> Do this
Repeat the line that contains "9.7, 15, .02, 3.0), 'unit_wall', 'dark_room')" and all lines after it through the end, exactly as they are, minus the pictures.

--- BEGIN Listing ---

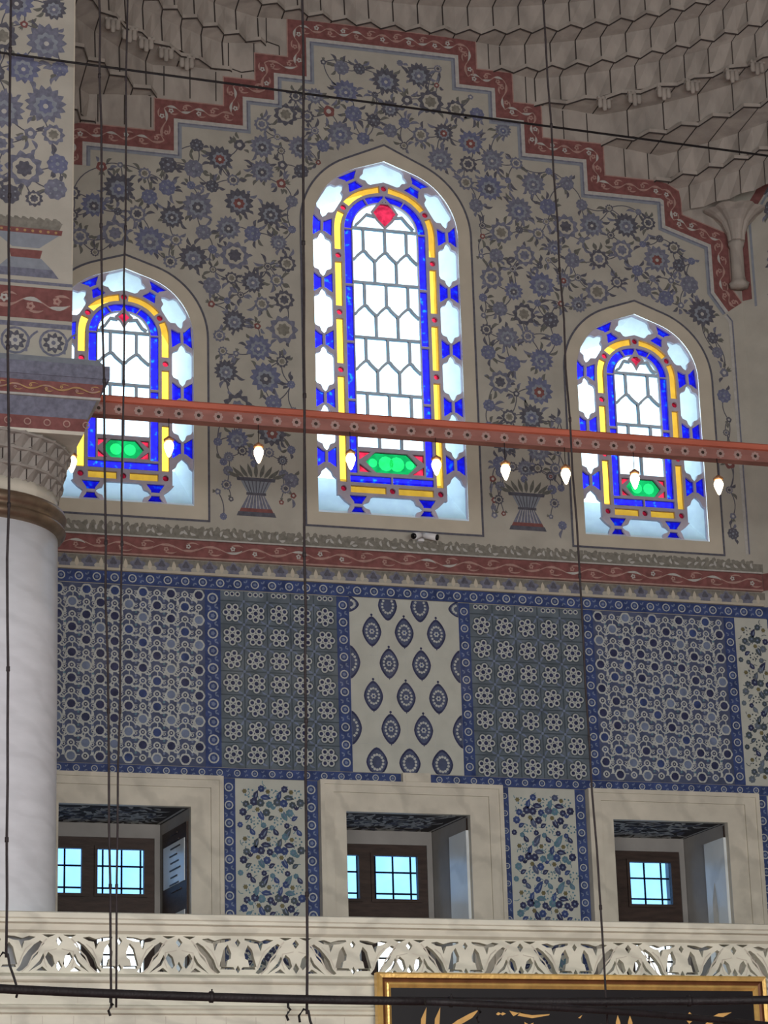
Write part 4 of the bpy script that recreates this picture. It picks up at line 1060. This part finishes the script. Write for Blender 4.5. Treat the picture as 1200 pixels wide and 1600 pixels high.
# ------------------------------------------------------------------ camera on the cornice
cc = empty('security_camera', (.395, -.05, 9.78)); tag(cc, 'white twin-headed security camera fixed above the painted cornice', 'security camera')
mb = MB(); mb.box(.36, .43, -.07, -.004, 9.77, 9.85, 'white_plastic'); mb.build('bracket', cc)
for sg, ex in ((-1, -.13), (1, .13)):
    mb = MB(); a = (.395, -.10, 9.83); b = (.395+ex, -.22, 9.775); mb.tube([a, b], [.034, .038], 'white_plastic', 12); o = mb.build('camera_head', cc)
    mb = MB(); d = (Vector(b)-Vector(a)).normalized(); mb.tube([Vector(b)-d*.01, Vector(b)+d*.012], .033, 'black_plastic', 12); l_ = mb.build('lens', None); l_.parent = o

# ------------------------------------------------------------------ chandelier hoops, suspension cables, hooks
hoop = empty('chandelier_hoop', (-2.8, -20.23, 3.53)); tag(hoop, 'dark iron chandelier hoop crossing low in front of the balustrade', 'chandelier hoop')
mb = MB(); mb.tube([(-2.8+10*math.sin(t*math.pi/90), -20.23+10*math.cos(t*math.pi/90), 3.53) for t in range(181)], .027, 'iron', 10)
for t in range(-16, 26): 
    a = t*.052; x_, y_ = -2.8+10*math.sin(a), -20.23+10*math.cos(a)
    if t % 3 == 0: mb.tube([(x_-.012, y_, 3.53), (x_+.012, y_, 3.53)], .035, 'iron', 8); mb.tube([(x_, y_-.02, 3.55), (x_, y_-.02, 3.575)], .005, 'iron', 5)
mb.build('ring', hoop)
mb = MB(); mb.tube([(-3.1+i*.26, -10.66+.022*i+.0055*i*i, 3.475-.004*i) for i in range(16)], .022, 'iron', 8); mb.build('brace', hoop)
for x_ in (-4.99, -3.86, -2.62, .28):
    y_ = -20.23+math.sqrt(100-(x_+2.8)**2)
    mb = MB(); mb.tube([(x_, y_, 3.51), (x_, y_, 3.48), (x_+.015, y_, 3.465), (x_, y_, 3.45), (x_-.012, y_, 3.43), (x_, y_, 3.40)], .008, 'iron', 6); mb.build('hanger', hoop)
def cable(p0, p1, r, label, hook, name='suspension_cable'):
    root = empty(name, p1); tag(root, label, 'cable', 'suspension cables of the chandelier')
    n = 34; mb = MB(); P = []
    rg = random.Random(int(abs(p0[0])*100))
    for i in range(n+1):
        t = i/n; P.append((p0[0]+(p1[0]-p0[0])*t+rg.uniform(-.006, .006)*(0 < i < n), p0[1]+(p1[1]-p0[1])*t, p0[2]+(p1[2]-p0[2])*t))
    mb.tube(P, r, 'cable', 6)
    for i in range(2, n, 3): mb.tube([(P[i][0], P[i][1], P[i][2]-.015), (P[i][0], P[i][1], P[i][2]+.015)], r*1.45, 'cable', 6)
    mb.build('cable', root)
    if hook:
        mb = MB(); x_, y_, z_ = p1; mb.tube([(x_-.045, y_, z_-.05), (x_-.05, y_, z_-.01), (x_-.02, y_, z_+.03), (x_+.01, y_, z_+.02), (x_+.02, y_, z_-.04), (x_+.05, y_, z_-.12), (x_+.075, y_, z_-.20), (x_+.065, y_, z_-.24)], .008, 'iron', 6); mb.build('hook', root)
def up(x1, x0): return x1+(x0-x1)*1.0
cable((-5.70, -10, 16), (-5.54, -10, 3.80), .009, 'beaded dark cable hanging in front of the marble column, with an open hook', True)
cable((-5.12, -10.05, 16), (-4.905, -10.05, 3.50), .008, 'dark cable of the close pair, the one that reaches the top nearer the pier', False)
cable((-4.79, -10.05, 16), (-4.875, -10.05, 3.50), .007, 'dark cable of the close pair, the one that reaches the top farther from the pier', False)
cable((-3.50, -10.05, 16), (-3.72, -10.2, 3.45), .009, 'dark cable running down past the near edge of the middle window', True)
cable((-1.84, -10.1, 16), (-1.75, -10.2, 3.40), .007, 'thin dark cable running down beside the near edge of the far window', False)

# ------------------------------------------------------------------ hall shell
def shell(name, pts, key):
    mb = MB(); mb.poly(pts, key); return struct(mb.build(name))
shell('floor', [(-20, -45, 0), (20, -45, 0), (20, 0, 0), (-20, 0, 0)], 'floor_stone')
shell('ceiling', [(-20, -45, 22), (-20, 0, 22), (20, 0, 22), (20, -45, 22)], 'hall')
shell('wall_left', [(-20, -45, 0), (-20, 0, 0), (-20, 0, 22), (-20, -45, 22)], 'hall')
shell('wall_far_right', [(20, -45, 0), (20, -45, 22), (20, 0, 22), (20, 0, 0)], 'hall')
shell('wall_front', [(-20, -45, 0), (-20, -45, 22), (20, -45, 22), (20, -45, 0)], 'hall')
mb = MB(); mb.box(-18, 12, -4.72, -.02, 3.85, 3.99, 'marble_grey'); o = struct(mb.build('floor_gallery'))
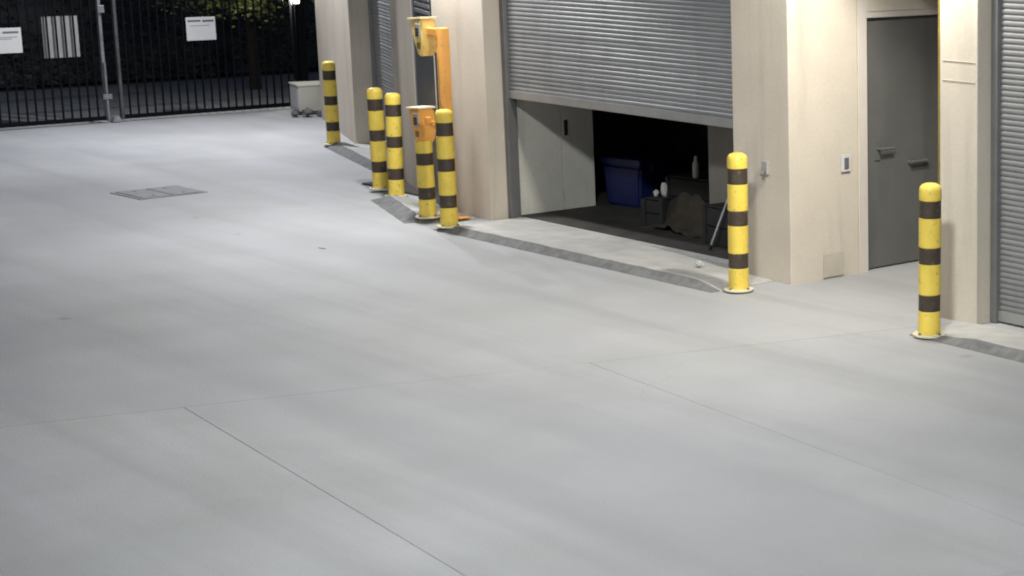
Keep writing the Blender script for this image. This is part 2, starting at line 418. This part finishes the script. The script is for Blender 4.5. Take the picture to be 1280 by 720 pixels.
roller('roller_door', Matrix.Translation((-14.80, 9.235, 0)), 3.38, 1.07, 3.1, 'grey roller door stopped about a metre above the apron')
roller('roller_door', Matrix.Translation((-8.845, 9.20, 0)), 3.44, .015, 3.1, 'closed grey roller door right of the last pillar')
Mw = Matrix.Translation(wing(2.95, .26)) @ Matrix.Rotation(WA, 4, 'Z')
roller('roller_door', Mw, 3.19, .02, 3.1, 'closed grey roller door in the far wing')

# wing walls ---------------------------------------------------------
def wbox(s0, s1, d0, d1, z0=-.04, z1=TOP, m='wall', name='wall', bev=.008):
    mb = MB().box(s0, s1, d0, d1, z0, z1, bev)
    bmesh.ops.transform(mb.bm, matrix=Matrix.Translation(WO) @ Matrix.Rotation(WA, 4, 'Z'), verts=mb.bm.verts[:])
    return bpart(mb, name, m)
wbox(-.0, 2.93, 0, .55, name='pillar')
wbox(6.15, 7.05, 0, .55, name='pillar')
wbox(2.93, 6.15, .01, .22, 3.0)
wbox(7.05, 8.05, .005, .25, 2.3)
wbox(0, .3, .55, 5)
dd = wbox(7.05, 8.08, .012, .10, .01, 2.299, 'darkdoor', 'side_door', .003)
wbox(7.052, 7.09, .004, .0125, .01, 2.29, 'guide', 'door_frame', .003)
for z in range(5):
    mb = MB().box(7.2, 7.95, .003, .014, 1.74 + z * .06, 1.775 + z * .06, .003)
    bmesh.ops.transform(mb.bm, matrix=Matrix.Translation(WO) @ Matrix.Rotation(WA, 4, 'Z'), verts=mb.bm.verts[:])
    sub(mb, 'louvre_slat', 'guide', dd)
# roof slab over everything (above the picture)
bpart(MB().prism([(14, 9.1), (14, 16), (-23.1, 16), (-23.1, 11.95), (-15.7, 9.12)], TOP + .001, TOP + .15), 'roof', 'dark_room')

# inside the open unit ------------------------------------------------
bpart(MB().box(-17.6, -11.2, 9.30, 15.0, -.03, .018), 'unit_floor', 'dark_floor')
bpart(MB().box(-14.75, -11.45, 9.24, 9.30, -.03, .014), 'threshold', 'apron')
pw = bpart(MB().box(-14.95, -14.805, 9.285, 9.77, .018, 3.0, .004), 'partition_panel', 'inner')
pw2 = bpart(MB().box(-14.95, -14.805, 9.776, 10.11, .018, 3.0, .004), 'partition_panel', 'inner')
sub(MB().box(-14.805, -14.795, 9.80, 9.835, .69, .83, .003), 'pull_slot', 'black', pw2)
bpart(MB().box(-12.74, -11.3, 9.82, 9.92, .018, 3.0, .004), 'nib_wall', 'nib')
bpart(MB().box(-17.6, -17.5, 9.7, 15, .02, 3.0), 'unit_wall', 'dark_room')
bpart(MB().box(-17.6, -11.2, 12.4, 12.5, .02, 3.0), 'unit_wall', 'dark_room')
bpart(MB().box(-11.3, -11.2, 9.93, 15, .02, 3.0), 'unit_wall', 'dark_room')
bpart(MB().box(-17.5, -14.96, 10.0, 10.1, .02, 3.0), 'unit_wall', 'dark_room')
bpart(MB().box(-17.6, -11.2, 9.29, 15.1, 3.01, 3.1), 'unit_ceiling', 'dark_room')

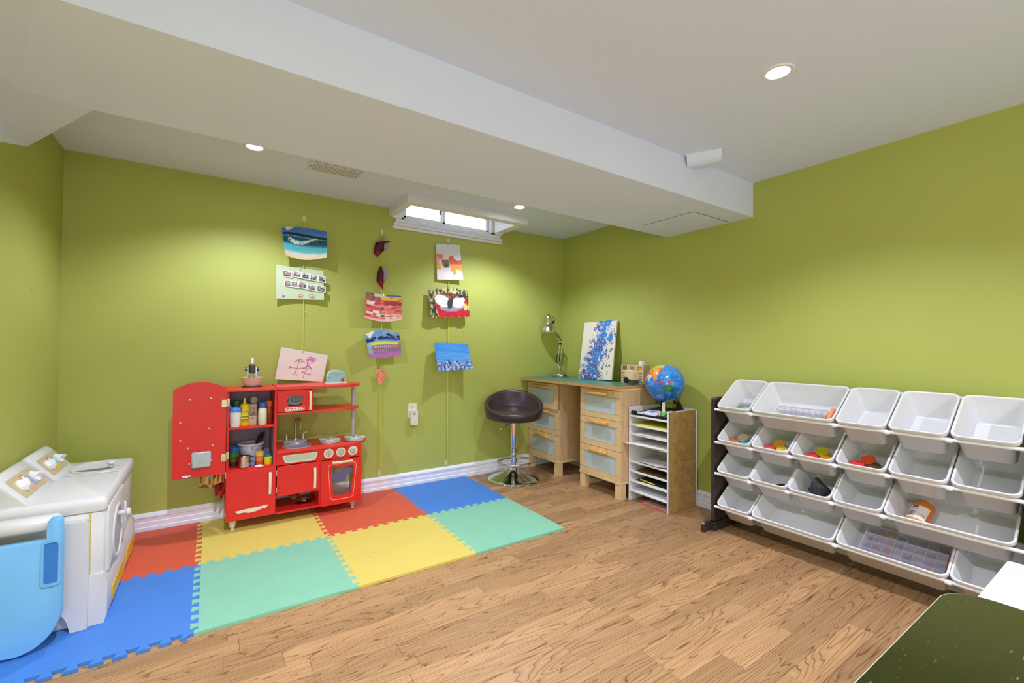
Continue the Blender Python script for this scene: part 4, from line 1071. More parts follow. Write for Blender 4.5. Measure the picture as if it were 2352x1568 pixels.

--- END Listing ---

> Result
bpart(MB().box(-17.6, -17.5, 9.7, 15, .02, 3.0), 'unit_wall', 'dark_room')
bpart(MB().box(-17.6, -11.2, 12.4, 12.5, .02, 3.0), 'unit_wall', 'dark_room')
bpart(MB().box(-11.3, -11.2, 9.93, 15, .02, 3.0), 'unit_wall', 'dark_room')
bpart(MB().box(-17.5, -14.96, 10.0, 10.1, .02, 3.0), 'unit_wall', 'dark_room')
bpart(MB().box(-17.6, -11.2, 9.29, 15.1, 3.01, 3.1), 'unit_ceiling', 'dark_room')

Continue the Blender Python script for this scene: part 4, from line 1071. More parts follow. Write for Blender 4.5. Measure the picture as if it were 2352x1568 pixels.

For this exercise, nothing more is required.